My first “good” guitar was a student model Ramirez from 1974, that my parents bought for me somehow from Eli and Ann Kassner in Toronto in 1986. That guitar allowed me to really explore color, and help me as a 13-year-old to take care of my sound.  After that, I have played many concerts with guitars by Dake Traphagen, German Vazquez Rubio, Paul Fischer, and now, for the last 15 years, Gernot Wagner.   

They’re honestly little more than a block of wood to me; I have little emotional attachment to a guitar.  One has to be sensitive to what a guitar can do well, and what it cannot do as well, much the same way that a coach of an NFL or MLB coach/manager must discern what their current players are good at, and what they are not so good at, in order to coach/manage for the greater good of the team and its game-to-game results. 
 
Could you take us through a day in your life, from a possible morning routine through to your work? Do you have a fixed schedule? How do music and other aspects of your life feed back into each other - do you separate them or instead try to make them blend seamlessly?

I wish I could have a fixed schedule, but every day is pretty different.  And I fit the practicing in around a lot of scheduled events or appointments, especially these last few years with young kids and aging parents.  This learning process has made me a better practicer, and thus a better guitarist and performer. My time organization was good in college, but it’s on a pretty high level right now, at least it seems so to me.  I try to keep my personal and family life separate from my professional life. 
 
Could you describe your creative process on the basis of a piece or album that’s particularly dear to you, please? Where did the ideas come from, how were they transformed in your mind, what did you start with and how do you refine these beginnings into the finished work of art?

I don’t really start with a concept or an idea … that’s never really how I work. Some of the musicians that I’ve worked with over the years do start with a concept or idea, and I am amazed and inspired by them, because I don’t really do things that way.  Maybe someday I will.  I just like to play and work on music, for performance really. I’m very much a live performer ... and then I have to think about a project idea, package, marketing, etc., later.  The Metheny record, for example, was really just Pat heads (melodies) I was arranging and playing for my own enjoyment, and then it dawned on Azica Records and me one day to flesh it out into an album.  That’s how the “solos” and “baroque suite” took shape – to meet a deadline. 
 
There are many descriptions of the ideal state of mind for being creative. What is it like for you? What supports this ideal state of mind and what are distractions?
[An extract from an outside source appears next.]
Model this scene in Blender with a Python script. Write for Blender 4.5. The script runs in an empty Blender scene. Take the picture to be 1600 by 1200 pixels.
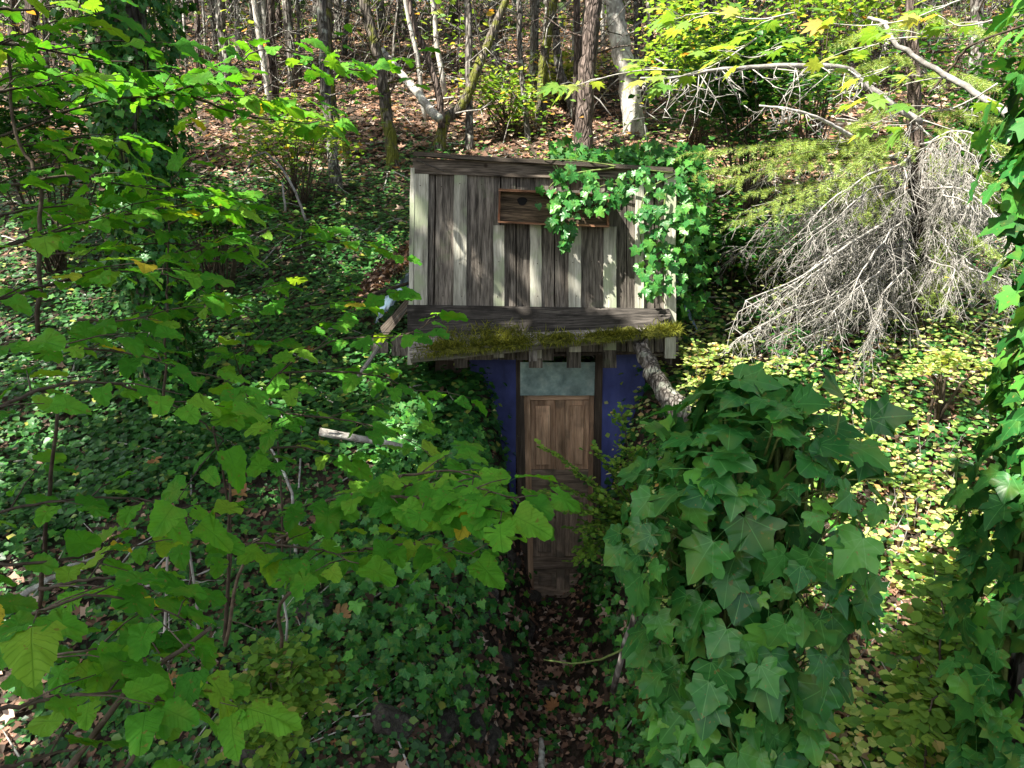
import bpy, math, random
import numpy as np
from mathutils import Vector, Matrix

# ------------------------------------------------------------------ camera, world, sun, exposure
SC = bpy.context.scene
COL = SC.collection
F, PITCH, CZ = 1109.0, math.radians(12.0), 4.0
cp, sp = math.cos(PITCH), math.sin(PITCH)
cam = bpy.data.cameras.new('camera')
cam.lens = 36.0 * F / 1600.0
cam.sensor_width = 36.0
cam.clip_start = 0.05
cam.clip_end = 500
camo = bpy.data.objects.new('camera', cam)
COL.objects.link(camo)
camo.location = (0, 0, CZ)
camo.rotation_euler = (math.radians(90) - PITCH, 0, 0)
SC.camera = camo

SUN = Vector((-0.62, -0.42, 0.95)).normalized()      # direction towards the sun
world = bpy.data.worlds.new('World')
SC.world = world
world.use_nodes = True
wn = world.node_tree
bg = wn.nodes['Background']
sky = wn.nodes.new('ShaderNodeTexSky')
sky.sky_type = 'NISHITA'
sky.sun_disc = False
sky.sun_elevation = math.asin(SUN.z)
sky.sun_rotation = math.atan2(SUN.x, SUN.y)
sky.air_density = 1.0
sky.dust_density = 2.5
hs = wn.nodes.new('ShaderNodeHueSaturation'); hs.inputs['Saturation'].default_value = 0.55
wn.links.new(sky.outputs[0], hs.inputs['Color']); wn.links.new(hs.outputs[0], bg.inputs[0])
bg.inputs[1].default_value = 0.068
sun = bpy.data.lights.new('sun', 'SUN')
sun.energy = 5.0
sun.angle = math.radians(0.5)
sun.color = (1.0, 0.94, 0.84)
suno = bpy.data.objects.new('sun', sun)
COL.objects.link(suno)
suno.rotation_euler = SUN.to_track_quat('Z', 'Y').to_euler()
suno.location = (-20, -14, 30)
vs = SC.view_settings
vs.view_transform = 'Standard'
vs.look = 'None'
vs.exposure = 2.08
vs.gamma = 1.0
vs.use_curve_mapping = False
SC.render.engine = 'CYCLES'
cy = SC.cycles
cy.max_bounces = 6
cy.diffuse_bounces = 3
cy.glossy_bounces = 2
cy.transmission_bounces = 4
cy.use_denoising = True
cy.sample_clamp_indirect = 6.0

rng = np.random.default_rng(7)
R = random.Random(11)

# ------------------------------------------------------------------ helpers
def ray(px, py):
    a, b = (px - 800.0) / F, (600.0 - py) / F
    return np.array([a, cp + b * sp, -sp + b * cp])

def P(px, py, Y):
    """the place seen at that point of the picture on the vertical plane y = Y"""
    d = ray(px, py)
    t = Y / d[1]
    return Vector((d[0] * t, Y, CZ + d[2] * t))

def sstep(a, b, x):
    t = np.clip((x - a) / (b - a), 0, 1)
    return t * t * (3 - 2 * t)

def bumps(x, y):
    return (0.035 * np.sin(2.1 * x + 1.3 * y + 0.4) + 0.03 * np.sin(-1.7 * x + 2.9 * y + 1.9)
            + 0.018 * np.sin(5.3 * x + 3.1 * y) + 0.015 * np.sin(-4.1 * x + 6.7 * y + 2.2)
            + 0.008 * np.sin(11.3 * x - 7.1 * y + 1.0) + 0.008 * np.sin(9.1 * x + 12.7 * y))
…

Are there strategies to enter into this state more easily?

The only thing I really need to be productive as a musician, or to start something artistically, is to practice or improvise on my guitar ... to play some musical result or situation, involving the guitar or something buzzing around in my head.  Of course, there are many distractions in life, but I have a pretty significant pallet of items to work on every day, between music and family.  If I wasn’t a classical musician professionally, I would have spent the time on improvising and composing more ... that’s just the way it turned out for me; I had to pay rent and eat.

Time organization and prioritization have always been very big things with me since I was a teen, and I am readily available to teach those things to my students whenever the opportunity arises.